▶ **Problem requirements**
Write out the material exactly. Do not include the pictures.

▶ **Stored data**

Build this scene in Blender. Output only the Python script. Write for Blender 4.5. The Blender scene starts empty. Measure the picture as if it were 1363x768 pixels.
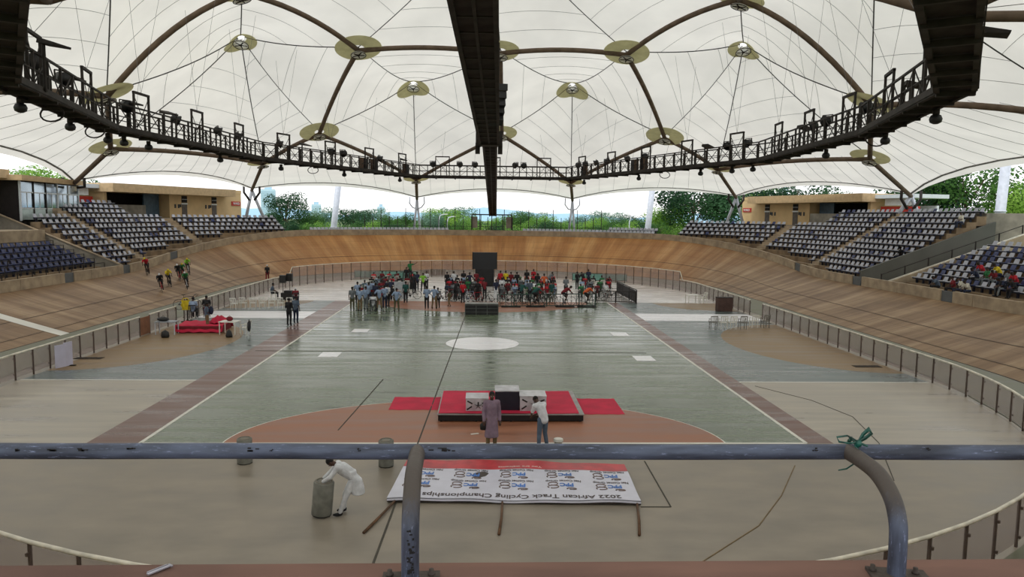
import bpy, bmesh, math, random
from mathutils import Vector, Matrix, Euler
from mathutils.bvhtree import BVHTree
R = math.radians; PI = math.pi
SC = bpy.context.scene; COL = SC.collection
# ------------------------------------------------------------------ camera
F = 970.0; W_, H_ = 1363, 768; EYE = 7.0
PSI, THE, RHO = R(2.273), R(5.682), R(0.7)
fwd = Vector((math.sin(PSI)*math.cos(THE), math.cos(PSI)*math.cos(THE), -math.sin(THE)))
r0 = Vector((math.cos(PSI), -math.sin(PSI), 0)); u0 = r0.cross(fwd)
rgt = r0*math.cos(RHO)+u0*math.sin(RHO); upv = -r0*math.sin(RHO)+u0*math.cos(RHO)
cd = bpy.data.cameras.new('camera'); cam = bpy.data.objects.new('camera', cd); COL.objects.link(cam)
cd.sensor_fit = 'HORIZONTAL'; cd.sensor_width = 36.0; cd.lens = F/W_*36.0
cd.clip_start = .1; cd.clip_end = 2500
cam.matrix_world = Matrix(((rgt.x, upv.x, -fwd.x, 0), (rgt.y, upv.y, -fwd.y, 0), (rgt.z, upv.z, -fwd.z, EYE), (0, 0, 0, 1)))
SC.camera = cam
C0 = Vector((0, 0, EYE))
def ray(px, py): return fwd + rgt*((px-W_/2)/F) + upv*((H_/2-py)/F)
def G(px, py, z=0.0):                      # survey: the point at height z seen at a photo pixel
    d = ray(px, py); t = (z-EYE)/d.z; return C0+d*t
def GY(px, py, Y):                         # survey: the point at distance Y seen at a photo pixel
    d = ray(px, py); return C0+d*(Y/d.y)
# ------------------------------------------------------------------ light
wd = bpy.data.worlds.new('sky'); SC.world = wd; wd.use_nodes = True
nt = wd.node_tree; nt.nodes.clear()
o_ = nt.nodes.new('ShaderNodeOutputWorld'); bg = nt.nodes.new('ShaderNodeBackground')
tc = nt.nodes.new('ShaderNodeTexCoord'); sp = nt.nodes.new('ShaderNodeSeparateXYZ'); rp = nt.nodes.new('ShaderNodeValToRGB')
nt.links.new(tc.outputs['Generated'], sp.inputs[0]); nt.links.new(sp.outputs['Z'], rp.inputs[0])
nt.links.new(rp.outputs[0], bg.inputs[0]); nt.links.new(bg.outputs[0], o_.inputs[0])
rp.color_ramp.elements[0].position = 0.0; rp.color_ramp.elements[0].color = (1, 1, 1, 1)
rp.color_ramp.elements[1].position = .6; rp.color_ramp.elements[1].color = (.86, .93, 1, 1)
bg.inputs[1].default_value = 1.55
sl = bpy.data.lights.new('sun', 'SUN'); sl.energy = 1.6; sl.angle = R(12); sl.color = (1, .97, .9)
so = bpy.data.objects.new('sun', sl); COL.objects.link(so); so.rotation_euler = Euler((R(28), R(-22), 0))
vs = SC.view_settings; SC.display_settings.display_device = 'sRGB'
vs.view_transform = 'Standard'; vs.look = 'None'; vs.gamma = 1; vs.use_curve_mapping = False; vs.exposure = -0.15

# ------------------------------------------------------------------ helpers
def tag(o, label=None, cat=None, group=None, kind=None, category=None):
    cat = cat or category
    if label: o['label'] = label
    if cat: o['category'] = cat
    if group: o['group'] = group
    if kind: o['kind'] = kind
    return o
def empty(name, loc=(0, 0, 0), rz=0, label=None, cat=None, group=None, kind=None, parent=None):
    o = bpy.data.objects.new(name, None); COL.objects.link(o); o.empty_display_size = .2
    o.location = loc; o.rotation_euler = (0, 0, rz); o.parent = parent
    return tag(o, label, cat, group, kind)
def copy_tree(o, parent=None):
    c = o.copy(); COL.objects.link(c); c.parent = parent
    for ch in list(o.children): copy_tree(ch, c)
    return c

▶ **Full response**
Build this scene in Blender. Output only the Python script. Write for Blender 4.5. The Blender scene starts empty. Measure the picture as if it were 1363x768 pixels.
import bpy, bmesh, math, random
from mathutils import Vector, Matrix, Euler
from mathutils.bvhtree import BVHTree
R = math.radians; PI = math.pi
SC = bpy.context.scene; COL = SC.collection
# ------------------------------------------------------------------ camera
F = 970.0; W_, H_ = 1363, 768; EYE = 7.0
PSI, THE, RHO = R(2.273), R(5.682), R(0.7)
fwd = Vector((math.sin(PSI)*math.cos(THE), math.cos(PSI)*math.cos(THE), -math.sin(THE)))
r0 = Vector((math.cos(PSI), -math.sin(PSI), 0)); u0 = r0.cross(fwd)
rgt = r0*math.cos(RHO)+u0*math.sin(RHO); upv = -r0*math.sin(RHO)+u0*math.cos(RHO)
cd = bpy.data.cameras.new('camera'); cam = bpy.data.objects.new('camera', cd); COL.objects.link(cam)
cd.sensor_fit = 'HORIZONTAL'; cd.sensor_width = 36.0; cd.lens = F/W_*36.0
cd.clip_start = .1; cd.clip_end = 2500
cam.matrix_world = Matrix(((rgt.x, upv.x, -fwd.x, 0), (rgt.y, upv.y, -fwd.y, 0), (rgt.z, upv.z, -fwd.z, EYE), (0, 0, 0, 1)))
SC.camera = cam
C0 = Vector((0, 0, EYE))
def ray(px, py): return fwd + rgt*((px-W_/2)/F) + upv*((H_/2-py)/F)
def G(px, py, z=0.0):                      # survey: the point at height z seen at a photo pixel
    d = ray(px, py); t = (z-EYE)/d.z; return C0+d*t
def GY(px, py, Y):                         # survey: the point at distance Y seen at a photo pixel
    d = ray(px, py); return C0+d*(Y/d.y)
# ------------------------------------------------------------------ light
wd = bpy.data.worlds.new('sky'); SC.world = wd; wd.use_nodes = True
nt = wd.node_tree; nt.nodes.clear()
o_ = nt.nodes.new('ShaderNodeOutputWorld'); bg = nt.nodes.new('ShaderNodeBackground')
tc = nt.nodes.new('ShaderNodeTexCoord'); sp = nt.nodes.new('ShaderNodeSeparateXYZ'); rp = nt.nodes.new('ShaderNodeValToRGB')
nt.links.new(tc.outputs['Generated'], sp.inputs[0]); nt.links.new(sp.outputs['Z'], rp.inputs[0])
nt.links.new(rp.outputs[0], bg.inputs[0]); nt.links.new(bg.outputs[0], o_.inputs[0])
rp.color_ramp.elements[0].position = 0.0; rp.color_ramp.elements[0].color = (1, 1, 1, 1)
rp.color_ramp.elements[1].position = .6; rp.color_ramp.elements[1].color = (.86, .93, 1, 1)
bg.inputs[1].default_value = 1.55
sl = bpy.data.lights.new('sun', 'SUN'); sl.energy = 1.6; sl.angle = R(12); sl.color = (1, .97, .9)
so = bpy.data.objects.new('sun', sl); COL.objects.link(so); so.rotation_euler = Euler((R(28), R(-22), 0))
vs = SC.view_settings; SC.display_settings.display_device = 'sRGB'
vs.view_transform = 'Standard'; vs.look = 'None'; vs.gamma = 1; vs.use_curve_mapping = False; vs.exposure = -0.15

# ------------------------------------------------------------------ helpers
def tag(o, label=None, cat=None, group=None, kind=None, category=None):
    cat = cat or category
    if label: o['label'] = label
    if cat: o['category'] = cat
    if group: o['group'] = group
    if kind: o['kind'] = kind
    return o
def empty(name, loc=(0, 0, 0), rz=0, label=None, cat=None, group=None, kind=None, parent=None):
    o = bpy.data.objects.new(name, None); COL.objects.link(o); o.empty_display_size = .2
    o.location = loc; o.rotation_euler = (0, 0, rz); o.parent = parent
    return tag(o, label, cat, group, kind)
def copy_tree(o, parent=None):
    c = o.copy(); COL.objects.link(c); c.parent = parent
    for ch in list(o.children): copy_tree(ch, c)
    return c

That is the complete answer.